The exchange offer is designed to permit Ecolab stockholders to exchange all or a portion of their shares of Ecolab common stock for shares of ChampionX common stock (which will convert into shares of Apergy common stock) at a discount of 10 percent to the per-share value of Apergy common stock, subject to an upper limit of 24.6667 shares of ChampionX common stock for each share of Ecolab common stock tendered in the exchange offer.

The aggregate number of shares of Apergy common stock issued in the combination is expected to result in holders of shares of ChampionX common stock before the combination and ChampionX employees collectively owning approximately 62 percent of the issued and outstanding shares of Apergy common stock on a fully diluted basis immediately after the combination.

Ecolab will announce the final exchange ratio used to determine the number of shares of ChampionX common stock that Ecolab stockholders participating in the exchange offer will receive for each share of Ecolab common stock accepted for exchange as well as whether the upper limit will be in effect, through www.championxexchangeoffer.com and by press release, no later than 9:00 a.m., New York City time, on June 1, 2020, the second to last full trading day prior to the expiration date (unless the exchange offer is terminated or extended).

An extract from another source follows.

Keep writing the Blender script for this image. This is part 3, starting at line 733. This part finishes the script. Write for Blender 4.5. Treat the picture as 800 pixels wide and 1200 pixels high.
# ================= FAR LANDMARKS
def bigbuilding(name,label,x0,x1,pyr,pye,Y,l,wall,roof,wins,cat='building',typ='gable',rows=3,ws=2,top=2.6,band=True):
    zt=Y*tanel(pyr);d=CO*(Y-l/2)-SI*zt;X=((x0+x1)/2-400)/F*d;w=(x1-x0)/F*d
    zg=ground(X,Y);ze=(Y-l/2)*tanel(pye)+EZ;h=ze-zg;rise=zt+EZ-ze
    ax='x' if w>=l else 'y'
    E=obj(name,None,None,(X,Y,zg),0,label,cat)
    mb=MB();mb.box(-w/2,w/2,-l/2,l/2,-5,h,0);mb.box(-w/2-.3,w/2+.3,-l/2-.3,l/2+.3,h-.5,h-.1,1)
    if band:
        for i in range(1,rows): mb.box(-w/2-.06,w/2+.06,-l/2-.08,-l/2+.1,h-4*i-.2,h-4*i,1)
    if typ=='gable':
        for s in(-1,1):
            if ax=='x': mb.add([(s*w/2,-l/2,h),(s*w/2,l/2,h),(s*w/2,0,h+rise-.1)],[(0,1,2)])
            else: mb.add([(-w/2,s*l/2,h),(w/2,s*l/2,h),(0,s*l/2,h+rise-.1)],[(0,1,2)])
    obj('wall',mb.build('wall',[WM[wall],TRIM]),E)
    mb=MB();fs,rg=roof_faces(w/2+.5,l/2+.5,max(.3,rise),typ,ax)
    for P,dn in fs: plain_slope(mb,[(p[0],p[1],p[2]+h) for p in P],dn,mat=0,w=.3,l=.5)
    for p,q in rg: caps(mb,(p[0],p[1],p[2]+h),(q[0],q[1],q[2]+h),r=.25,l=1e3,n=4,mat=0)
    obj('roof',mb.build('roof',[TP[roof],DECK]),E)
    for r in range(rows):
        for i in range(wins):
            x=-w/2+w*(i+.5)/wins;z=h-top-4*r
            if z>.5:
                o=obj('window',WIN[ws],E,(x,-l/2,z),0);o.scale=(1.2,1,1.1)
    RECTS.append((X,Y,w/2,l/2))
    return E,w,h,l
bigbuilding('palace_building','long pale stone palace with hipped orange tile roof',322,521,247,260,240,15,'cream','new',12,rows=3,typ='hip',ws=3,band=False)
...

The exchange offer will expire at 12:01 a.m., New York City time, on June 3, 2020, unless terminated or extended, and the closing of the merger of the Apergy subsidiary with and into ChampionX is expected to occur promptly following the consummation of the exchange offer. The transactions are subject to customary closing conditions, including Apergy stockholder approval and Ecolab receiving an opinion of counsel regarding certain tax matters. Apergy has scheduled a special meeting of stockholders to be held on May 28, 2020 to approve the issuance of Apergy common stock in the transaction. As a result of the exchange offer, the number of outstanding shares of Ecolab common stock will be reduced.

The exchange offer will be subject to proration if the exchange offer is oversubscribed, and the number of Ecolab shares accepted in the exchange offer may be fewer than the number of Ecolab shares tendered.

If the exchange offer is consummated but not fully subscribed, then the remaining shares of ChampionX common stock owned by Ecolab will be distributed on a pro rata basis to Ecolab stockholders whose shares of Ecolab common stock remain outstanding after the consummation of the exchange offer. If the exchange offer is terminated by Ecolab without the exchange of shares (but the conditions to consummation of the transactions have otherwise been satisfied), Ecolab intends to distribute all shares of ChampionX common stock owned by Ecolab on a pro rata basis to holders of Ecolab common stock, with a record date to be announced by Ecolab.